Dr. iur. Alexander Weinbeer
Rz. 196
Diese Kritik resultiert daraus, dass sich die Gesetzesneuerung darauf beschränkt, allein für Rechtsanwälte, Patentanwälte, Steuerberater und Wirtschaftsprüfer die Partnerschaftsgesellschaft mit beschränkter Berufshaftung vorzusehen und die entscheidende Voraussetzung für eine solche Haftungsbeschränkung, nämlich das Bestehen eines ausreichenden Versicherungsschutzes für die Partnerschaftsgesellschaft, der Regelung in den Berufsgesetzen dieser Professionen vorzubehalten, anstatt die erforderliche Binnenverfassung einer solchen Partnerschaftsgesellschaft dort zu regeln, wo sie hingehört – nämlich ins PartGG.
Rz. 197
Denn funktional ist die vorgesehene Berufshaftpflichtversicherung nichts anderes als ein garantiertes Mindestkapital der Gesellschaft für die Haftung wegen Berufsausübungsfehlern. Weder das kapitalistische Gesellschaftsrecht noch das Recht der Personengesellschaften sparten bislang die Regelung grundlegender Strukturelemente einer bestimmten Gesellschaftsform aus, um sie dann in Gesetzen außerhalb des eigentlichen zivilrechtlichen Vorschriftenkanons etwa im AktG, GmbHG oder HGB zu regeln. Die nunmehrige Neuerung des PartGG führt zu einer weiteren Zersplitterung des Personengesellschaftsrechts und konterkariert den schon seit Jahrzehnten aus der Wissenschaft zu vernehmenden Ruf nach einer rechtsdogmatisch und für den Rechtsanwender zweifellos begrüßenswerten Vereinheitlichung des Unternehmensrechts.
Rz. 198
Demgegenüber wird zum einen der allgemeine Eindruck eines Sonderrechts für bestimmte Angehörige der Freien Berufe geschaffen, weil nicht nachvollzogen werden kann, dass für außerhalb des Kreises der Rechtsanwälte, Patentanwälte, Steuerberater und Wirtschaftsprüfer stehende Freiberufler im Sinne des § 1 Abs. 2 PartGG die Möglichkeit zur Haftungsbeschränkung durch Rechtsformwahl nicht bestehen soll.
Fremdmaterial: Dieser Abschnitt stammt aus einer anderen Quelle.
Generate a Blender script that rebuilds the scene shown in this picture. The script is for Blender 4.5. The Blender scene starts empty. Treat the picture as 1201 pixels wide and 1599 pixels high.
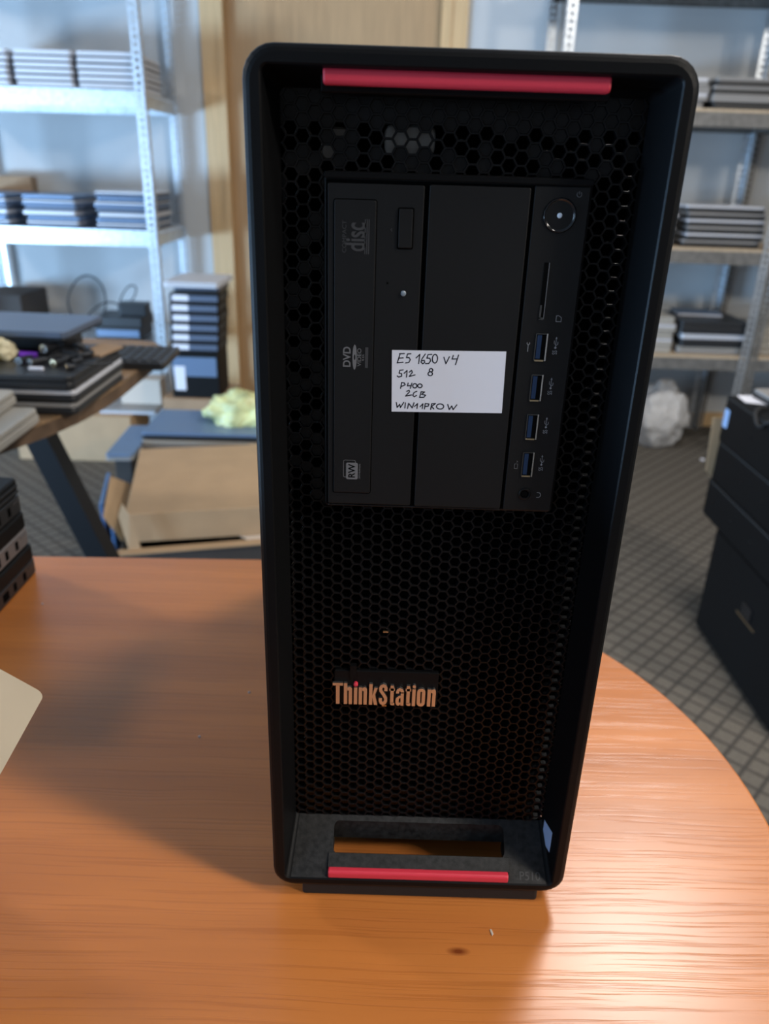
import bpy, bmesh, math, random
from mathutils import Vector, Matrix, noise
random.seed(7)
PI = math.pi
S = bpy.context.scene
COL = S.collection
TT = 0.74                      # table top height

# ------------------------------------------------------------------ camera
cam = bpy.data.cameras.new('camera')
cam.sensor_width = 36.0
cam.lens = 1200.0 * 36.0 / 1599.0
cam.clip_start = 0.02
cam.dof.use_dof = True
cam.dof.focus_distance = 0.385
cam.dof.aperture_fstop = 9.0
cam_o = bpy.data.objects.new('camera', cam)
COL.objects.link(cam_o)
cam_o.matrix_world = Matrix(((0.999514, -0.031045, -0.002845, -0.028713),
                             (0.010014, 0.406130, -0.913761, -0.332048),
                             (0.029523, 0.913288, 0.406243, 1.146973),
                             (0, 0, 0, 1)))
S.camera = cam_o
S.view_settings.view_transform = 'Standard'
S.view_settings.look = 'None'
S.view_settings.gamma = 1.0
S.view_settings.exposure = -0.2

# ------------------------------------------------------------------ world and lights
w = bpy.data.worlds.new('world'); S.world = w; w.use_nodes = True
w.node_tree.nodes['Background'].inputs[0].default_value = (0.62, 0.76, 1.0, 1)
w.node_tree.nodes['Background'].inputs[1].default_value = 0.25


def area(name, loc, target, sx, sy, power, col):
    l = bpy.data.lights.new(name, 'AREA')
    l.shape = 'RECTANGLE'; l.size = sx; l.size_y = sy; l.energy = power; l.color = col
    o = bpy.data.objects.new(name, l); COL.objects.link(o)
    o.location = loc
    o.rotation_euler = (Vector(target) - Vector(loc)).to_track_quat('-Z', 'Y').to_euler()
    return o


area('ceiling_light_front', (2.75, -1.25, 2.60), (0.0, 0.0, 0.75), 0.34, 0.34, 82, (1.0, 0.92, 0.82))
area('ceiling_light_near', (0.98, -0.44, 2.62), (0.5, -0.2, 0.75), 0.30, 0.30, 20, (1.0, 0.92, 0.82))
area('ceiling_light_rear', (0.80, 1.36, 2.64), (0.80, 1.36, 0), 0.42, 0.42, 32, (1.0, 0.95, 0.90))
area('ceiling_light_left', (-3.30, 1.75, 2.60), (0.0, 0.2, 0.75), 0.36, 0.36, 46, (1.0, 0.92, 0.82))
area('window_daylight', (-3.7, -3.10, 1.20), (-1.6, 3.0, 0.9), 1.2, 1.9, 65, (0.46, 0.70, 1.0))
area('added_blue_wall_light', (-4.50, -0.10, 0.41), (-1.2, 3.4, 0.9), 2.2, 0.64, 540, (0.40, 0.66, 1.0))  # added low blue light for the back wall, no window stands here



# ------------------------------------------------------------------ materials
def mat(name, col, rough=0.5, metal=0.0, bump=0.0, bscale=200.0, var=0.0, vscale=8.0, spec=0.5,
        coat=0.0, trans=0.0, sub=0.0, stretch=None, emis=0.0):
    m = bpy.data.materials.new(name); m.use_nodes = True
    nt = m.node_tree; b = nt.nodes['Principled BSDF']
    b.inputs['Base Color'].default_value = (*col, 1)
    b.inputs['Roughness'].default_value = rough
    b.inputs['Metallic'].default_value = metal
    b.inputs['Specular IOR Level'].default_value = spec
    b.inputs['Coat Weight'].default_value = coat
    b.inputs['Transmission Weight'].default_value = trans
    if emis:
        b.inputs['Emission Color'].default_value = (*col, 1)
        b.inputs['Emission Strength'].default_value = emis
    if bump or var:
        tc = nt.nodes.new('ShaderNodeTexCoord')
        mp = nt.nodes.new('ShaderNodeMapping')
        nt.links.new(tc.outputs['Object'], mp.inputs[0])
        if stretch: mp.inputs['Scale'].default_value = stretch
    if bump:
        n = nt.nodes.new('ShaderNodeTexNoise'); n.inputs['Scale'].default_value = bscale
        n.inputs['Detail'].default_value = 3
        nt.links.new(mp.outputs[0], n.inputs['Vector'])
        bp = nt.nodes.new('ShaderNodeBump'); bp.inputs['Strength'].default_value = bump
        bp.inputs['Distance'].default_value = 0.002
        nt.links.new(n.outputs['Fac'], bp.inputs['Height'])
        nt.links.new(bp.outputs['Normal'], b.inputs['Normal'])
    if var:
        n = nt.nodes.new('ShaderNodeTexNoise'); n.inputs['Scale'].default_value = vscale
        n.inputs['Detail'].default_value = 5
        nt.links.new(mp.outputs[0], n.inputs['Vector'])
        cr = nt.nodes.new('ShaderNodeValToRGB')
        cr.color_ramp.elements[0].position = 0.3; cr.color_ramp.elements[1].position = 0.7
        cr.color_ramp.elements[0].color = (*[max(0, c * (1 - var)) for c in col], 1)
        cr.color_ramp.elements[1].color = (*[min(1, c * (1 + var)) for c in col], 1)
        nt.links.new(n.outputs['Fac'], cr.inputs[0])
        nt.links.new(cr.outputs[0], b.inputs['Base Color'])
    return m


def node(nt, kind, **kw):
    n = nt.nodes.new(kind)
    for k, v in kw.items(): setattr(n, k, v)
    return n


def table_material():
    m = bpy.data.materials.new('orange_beech_laminate'); m.use_nodes = True
    nt = m.node_tree; b = nt.nodes['Principled BSDF']
    tc = node(nt, 'ShaderNodeTexCoord')
    mp = node(nt, 'ShaderNodeMapping'); mp.inputs['Scale'].default_value = (2.2, 30, 1)
    mp2 = node(nt, 'ShaderNodeMapping'); mp2.inputs['Scale'].default_value = (8, 640, 1)
    mp3 = node(nt, 'ShaderNodeMapping'); mp3.inputs['Scale'].default_value = (1.3, 6, 1)
    # warp the grain so that the lines wander
    wn = node(nt, 'ShaderNodeTexNoise'); wn.inputs['Scale'].default_value = 7.0
    nt.links.new(tc.outputs['Object'], wn.inputs['Vector'])
    add = node(nt, 'ShaderNodeVectorMath', operation='MULTIPLY_ADD')
    add.inputs[1].default_value = (0.0, 0.010, 0.0)
    nt.links.new(wn.outputs['Color'], add.inputs[0]); nt.links.new(tc.outputs['Object'], add.inputs[2])
    for q in (mp, mp2, mp3): nt.links.new(add.outputs[0], q.inputs[0])
    n1 = node(nt, 'ShaderNodeTexNoise'); n1.inputs['Scale'].default_value = 1.0; n1.inputs['Detail'].default_value = 6
    n2 = node(nt, 'ShaderNodeTexNoise'); n2.inputs['Scale'].default_value = 1.0; n2.inputs['Detail'].default_value = 2
    n3 = node(nt, 'ShaderNodeTexNoise'); n3.inputs['Scale'].default_value = 2.2; n3.inputs['Detail'].default_value = 3
    nt.links.new(mp.outputs[0], n1.inputs['Vector']); nt.links.new(mp2.outputs[0], n2.inputs['Vector'])
    nt.links.new(mp3.outputs[0], n3.inputs['Vector'])
    r1 = node(nt, 'ShaderNodeValToRGB')
    r1.color_ramp.elements[0].position = 0.32; r1.color_ramp.elements[0].color = (0.56, 0.185, 0.040, 1)
    r1.color_ramp.elements[1].position = 0.70; r1.color_ramp.elements[1].color = (0.71, 0.245, 0.056, 1)
    nt.links.new(n1.outputs['Fac'], r1.inputs[0])
    r3 = node(nt, 'ShaderNodeValToRGB')
    r3.color_ramp.elements[0].position = 0.35; r3.color_ramp.elements[0].color = (0.88, 0.84, 0.80, 1)
    r3.color_ramp.elements[1].position = 0.65; r3.color_ramp.elements[1].color = (1.0, 1.0, 1.0, 1)
    nt.links.new(n3.outputs['Fac'], r3.inputs[0])
    mx = node(nt, 'ShaderNodeMix', data_type='RGBA', blend_type='MULTIPLY'); mx.inputs[0].default_value = 1
    nt.links.new(r1.outputs[0], mx.inputs[6]); nt.links.new(r3.outputs[0], mx.inputs[7])
    r2 = node(nt, 'ShaderNodeValToRGB')
    r2.color_ramp.elements[0].position = 0.36; r2.color_ramp.elements[0].color = (0.72, 0.64, 0.58, 1)
    r2.color_ramp.elements[1].position = 0.47; r2.color_ramp.elements[1].color = (1, 1, 1, 1)
    nt.links.new(n2.outputs['Fac'], r2.inputs[0])
    mx2 = node(nt, 'ShaderNodeMix', data_type='RGBA', blend_type='MULTIPLY'); mx2.inputs[0].default_value = 0.42
    nt.links.new(mx.outputs[2], mx2.inputs[6]); nt.links.new(r2.outputs[0], mx2.inputs[7])
    nt.links.new(mx2.outputs[2], b.inputs['Base Color'])
    kp = node(nt, 'ShaderNodeMapping'); kp.inputs['Location'].default_value = (-0.0225 * 130, 0.0268 * 330, -0.74); kp.inputs['Scale'].default_value = (130, 330, 1)
    nt.links.new(add.outputs[0], kp.inputs[0])
    kl = node(nt, 'ShaderNodeVectorMath', operation='LENGTH'); nt.links.new(kp.outputs[0], kl.inputs[0])
    kr = node(nt, 'ShaderNodeValToRGB')
    kr.color_ramp.elements[0].position = 0.25; kr.color_ramp.elements[0].color = (0.36, 0.22, 0.18, 1)
    kr.color_ramp.elements[1].position = 1.0; kr.color_ramp.elements[1].color = (1, 1, 1, 1)
    nt.links.new(kl.outputs['Value'], kr.inputs[0])
    mx3 = node(nt, 'ShaderNodeMix', data_type='RGBA', blend_type='MULTIPLY'); mx3.inputs[0].default_value = 1
    nt.links.new(mx2.outputs[2], mx3.inputs[6]); nt.links.new(kr.outputs[0], mx3.inputs[7])
    nt.links.new(mx3.outputs[2], b.inputs['Base Color'])
    bp = node(nt, 'ShaderNodeBump'); bp.inputs['Strength'].default_value = 0.5; bp.inputs['Distance'].default_value = 0.00035
    nt.links.new(r2.outputs[0], bp.inputs['Height']); nt.links.new(bp.outputs['Normal'], b.inputs['Normal'])
    b.inputs['Roughness'].default_value = 0.31
    b.inputs['Specular IOR Level'].default_value = 0.85
    return m


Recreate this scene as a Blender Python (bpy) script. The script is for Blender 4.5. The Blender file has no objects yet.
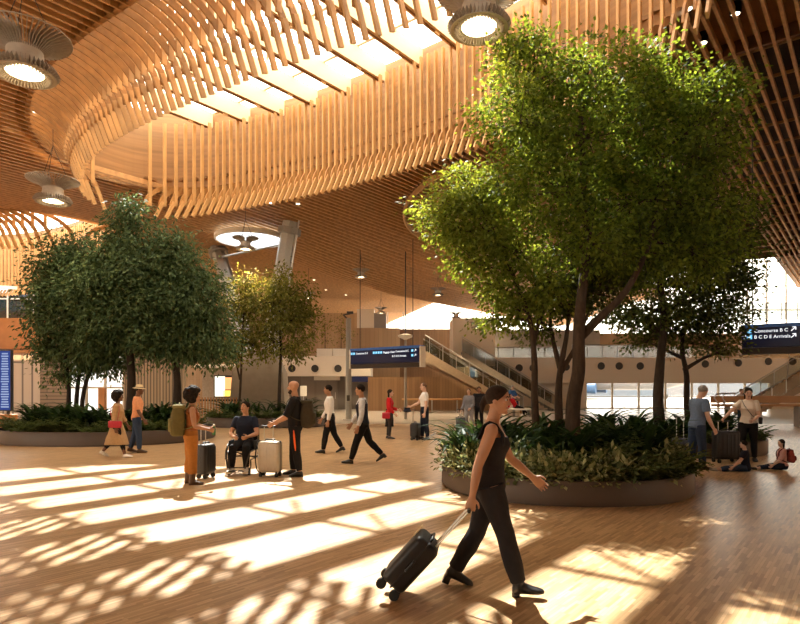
import bpy, bmesh, math, random
import numpy as np
from mathutils import Vector, Matrix, Euler
random.seed(7); rng = np.random.default_rng(7)
PI = math.pi; R = math.radians
C = bpy.context.scene.collection
SC = bpy.context.scene
F, CH, HY = 600.0, 1.72, 387.0            # focal length in px, camera height, horizon row

def A(px, py, Y):                         # point seen at a pixel, at depth Y
    return Vector(((px-400)/F*Y, Y, CH+(HY-py)/F*Y))
def G(px, py):                            # floor point seen at a pixel
    Y = CH*F/(py-HY); return Vector(((px-400)/F*Y, Y, 0))

# ------------------------------------------------------------------ materials
MATS = {}
def nt(name):
    m = bpy.data.materials.new(name); m.use_nodes = True
    n = m.node_tree.nodes; l = m.node_tree.links
    return m, n, l, n['Principled BSDF']
def setin(b, k, v):
    if k in b.inputs: b.inputs[k].default_value = v
def mat(name, col, rough=.6, metal=0, var=.12, scale=14, bump=0, stretch=(1,1,1), spec=.4, emit=None, es=0, coat=0):
    if name in MATS: return MATS[name]
    m, n, l, b = nt(name)
    tc = n.new('ShaderNodeTexCoord'); mp = n.new('ShaderNodeMapping'); no = n.new('ShaderNodeTexNoise')
    mp.inputs['Scale'].default_value = stretch
    no.inputs['Scale'].default_value = scale; no.inputs['Detail'].default_value = 4
    l.new(tc.outputs['Object'], mp.inputs[0]); l.new(mp.outputs[0], no.inputs['Vector'])
    cr = n.new('ShaderNodeValToRGB')
    c0 = [max(0, c*(1-var)) for c in col]; c1 = [min(1, c*(1+var)) for c in col]
    cr.color_ramp.elements[0].position = .3; cr.color_ramp.elements[1].position = .7
    cr.color_ramp.elements[0].color = (*c0, 1); cr.color_ramp.elements[1].color = (*c1, 1)
    l.new(no.outputs['Fac'], cr.inputs[0]); l.new(cr.outputs[0], b.inputs['Base Color'])
    b.inputs['Roughness'].default_value = rough; b.inputs['Metallic'].default_value = metal
    setin(b, 'Specular IOR Level', spec); setin(b, 'Coat Weight', coat)
    if bump:
        bp = n.new('ShaderNodeBump'); bp.inputs['Strength'].default_value = bump; bp.inputs['Distance'].default_value = .01
        l.new(no.outputs['Fac'], bp.inputs['Height']); l.new(bp.outputs[0], b.inputs['Normal'])
    if emit: setin(b, 'Emission Color', (*emit, 1)); setin(b, 'Emission Strength', es)
    MATS[name] = m; return m
def leaf_mat(name, dark, light, trans=.35):
    m, n, l, b = nt(name); n.remove(b)
    out = n['Material Output']
    g = n.new('ShaderNodeNewGeometry'); cr = n.new('ShaderNodeValToRGB')
    cr.color_ramp.elements[0].color = (*dark, 1); cr.color_ramp.elements[1].color = (*light, 1)
    l.new(g.outputs['Random Per Island'], cr.inputs[0])
    d = n.new('ShaderNodeBsdfPrincipled'); d.inputs['Roughness'].default_value = .62; setin(d, 'Specular IOR Level', .16)
    t = n.new('ShaderNodeBsdfTranslucent'); mx = n.new('ShaderNodeMixShader'); mx.inputs[0].default_value = trans
    hs = n.new('ShaderNodeHueSaturation'); hs.inputs['Hue'].default_value = .47; hs.inputs['Value'].default_value = 1.7; hs.inputs['Saturation'].default_value = 1.1
    l.new(cr.outputs[0], d.inputs['Base Color']); l.new(cr.outputs[0], hs.inputs['Color']); l.new(hs.outputs[0], t.inputs[0])
    l.new(d.outputs[0], mx.inputs[1]); l.new(t.outputs[0], mx.inputs[2]); l.new(mx.outputs[0], out.inputs[0])
    MATS[name] = m; return m
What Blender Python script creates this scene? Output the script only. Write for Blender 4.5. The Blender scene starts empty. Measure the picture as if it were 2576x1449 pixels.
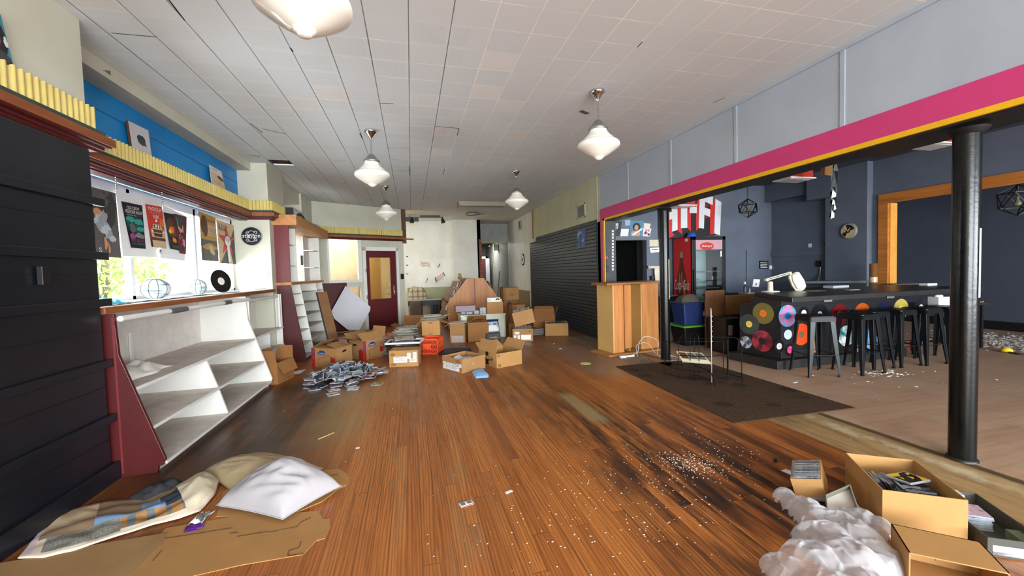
import bpy, bmesh, math, random
from mathutils import Vector, Matrix, Euler, noise
R=math.radians; PI=math.pi
COL=bpy.context.scene.collection
SC=bpy.context.scene
# ---------------------------------------------------------------- camera
FPX=1019.3; CAMZ=1.42; CE=3.2445
yaw,pitch,roll=R(13.91),R(-2.353),R(-1.663)
_fw=Vector((math.sin(yaw)*math.cos(pitch),math.cos(yaw)*math.cos(pitch),math.sin(pitch)))
_r0=Vector((math.cos(yaw),-math.sin(yaw),0)); _u0=_r0.cross(_fw)
_rt=_r0*math.cos(roll)+_u0*math.sin(roll); _up=_u0*math.cos(roll)-_r0*math.sin(roll)
CAMP=Vector((0,0,CAMZ))
cd=bpy.data.cameras.new('camera'); cam=bpy.data.objects.new('camera',cd); COL.objects.link(cam)
cd.sensor_width=36; cd.lens=36*FPX/2576; cd.clip_start=.05; cd.clip_end=300
cam.matrix_world=Matrix(((_rt.x,_up.x,-_fw.x,0),(_rt.y,_up.y,-_fw.y,0),(_rt.z,_up.z,-_fw.z,CAMZ),(0,0,0,1)))
SC.camera=cam
# measured photo points -> places in the room
def ray(x,y): return _fw*FPX+_rt*(x-1288)+_up*(724.5-y)
def PZ(x,y,z=0.): d=ray(x,y); return CAMP+d*((z-CAMZ)/d.z)
def PX(x,y,X): d=ray(x,y); return CAMP+d*(X/d.x)
def PY(x,y,Y): d=ray(x,y); return CAMP+d*(Y/d.y)
def PN(x,y,p,n): d=ray(x,y); return CAMP+d*((p-CAMP).dot(n)/d.dot(n))
# ---------------------------------------------------------------- materials
def lin(c):
    def f(u):
        u/=255.; return u/12.92 if u<=.04045 else ((u+.055)/1.055)**2.4
    return (f(c[0]),f(c[1]),f(c[2]),1)
_mc={}
class NT:
    def __init__(s,name):
        s.m=bpy.data.materials.new(name); s.m.use_nodes=True; s.t=s.m.node_tree; s.b=s.t.nodes['Principled BSDF']
    def n(s,typ,**k):
        nd=s.t.nodes.new(typ)
        for a,v in k.items():
            if a.startswith('i_'):
                key=a[2:]; key=int(key) if key.isdigit() else key.replace('_',' ')
                if isinstance(v,bpy.types.NodeSocket): s.t.links.new(v,nd.inputs[key])
                else: nd.inputs[key].default_value=v
            else: setattr(nd,a,v)
        return nd
    def l(s,a,b): s.t.links.new(a,b)
    def math(s,op,a,b=None,c=None):
        nd=s.t.nodes.new('ShaderNodeMath'); nd.operation=op
        for i,v in enumerate((a,b,c)):
            if v is None: continue
            if isinstance(v,bpy.types.NodeSocket): s.l(v,nd.inputs[i])
            else: nd.inputs[i].default_value=v
        return nd.outputs[0]
    def mix(s,f,a,b,bt='MIX'):
        nd=s.t.nodes.new('ShaderNodeMix'); nd.data_type='RGBA'; nd.blend_type=bt
        for i,v in ((0,f),(6,a),(7,b)):
            if isinstance(v,bpy.types.NodeSocket): s.l(v,nd.inputs[i])
            else: nd.inputs[i].default_value=v
        return nd.outputs[2]
    def ramp(s,f,*st):
        nd=s.t.nodes.new('ShaderNodeValToRGB'); e=nd.color_ramp.elements
        while len(e)<len(st): e.new(.5)
        for i,(p,c) in enumerate(st): e[i].position=p; e[i].color=c if len(c)==4 else (*c,1)
        s.l(f,nd.inputs[0]); return nd.outputs[0]
    def noise(s,vec,scale,detail=4,rough=.5,dist=0):
        nd=s.n('ShaderNodeTexNoise',i_Scale=scale,i_Detail=detail,i_Roughness=rough,i_Distortion=dist)
        if vec is not None: s.l(vec,nd.inputs['Vector'])
        return nd.outputs[0]
    def obj(s): return s.n('ShaderNodeTexCoord').outputs['Object']
    def pos(s): return s.n('ShaderNodeNewGeometry').outputs['Position']
    def scl(s,vec,sc):
        nd=s.n('ShaderNodeMapping'); nd.inputs['Scale'].default_value=sc; s.l(vec,nd.inputs[0]); return nd.outputs[0]
    def bump(s,h,st=.2,d=.005):
        nd=s.n('ShaderNodeBump',i_Strength=st,i_Distance=d); s.l(h,nd.inputs['Height']); s.l(nd.outputs[0],s.b.inputs['Normal'])
W4=(1,1,1,1); K4=(0,0,0,1)
def mat(name,c,rough=.6,metal=0,var=.12,sc=4,bump=0,bsc=40,spec=.5,coat=0,sss=0):
    """one painted or plain surface with a little wear"""
    if name in _mc: return _mc[name]
    t=NT(name); b=t.b
    b.inputs['Roughness'].default_value=rough; b.inputs['Metallic'].default_value=metal
    b.inputs['Specular IOR Level'].default_value=spec
    if coat: b.inputs['Coat Weight'].default_value=coat; b.inputs['Coat Roughness'].default_value=.1
    if sss: b.inputs['Subsurface Weight'].default_value=sss; b.inputs['Subsurface Radius'].default_value=(.02,.02,.015)
    C=lin(c)
    if var:
        f=t.noise(t.obj(),sc,5,.6)
        d=tuple(max(0,x*(1-var)) for x in C[:3])+(1,); u=tuple(min(1,x*(1+var)) for x in C[:3])+(1,)
        t.l(t.ramp(f,(.3,d),(.7,u)),b.inputs['Base Color'])
    else: b.inputs['Base Color'].default_value=C
    if bump: t.bump(t.noise(t.obj(),bsc,3),bump,.004)
    _mc[name]=t.m; return t.m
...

Zum anderen zeigt der vom Gesetzgeber bei der Neufassung des PartGG eingeschlagene Weg, wesentliche Bestandteile der Gesellschaftsverfassung einer Partnerschaftsgesellschaft mit beschränkter Berufshaftung einer Sonderregelung in einzelnen Berufsrechten vorzubehalten, exemplarisch die Schwächen dieses Konzepts auf.
Rz. 199
Dem Gesetzgeber ist es nämlich trotz entsprechender Hinweise der von ihm hinzugezogenen Sachverständigen noch nicht einmal bei der beschränkten Zahl von drei Berufsgruppen gelungen, konsequent durchdachte und aufeinander abgestimmte Vorschriften im Berufsrecht der Anwälte, Steuerberater und Wirtschaftsprüfer zu schaffen; vielmehr hat er – um nur ein herausragendes Beispiel für die Inkonsistenzen des neuen Regelungswerks zu nennen – mit der (unbedachten) Einführung einer Pflichtversicherung auch für "einfache" Partnerschaften von Steuerberatern durch § 67 Abs. 1 StBerG die unterschiedlichen berufsrechtlichen Anforderungen für die gemeinschaftliche Berufsausübung sogar noch ausgebaut, weil "einfache" Partnerschaften von Anwälten keiner Versicherungspflicht unterliegen.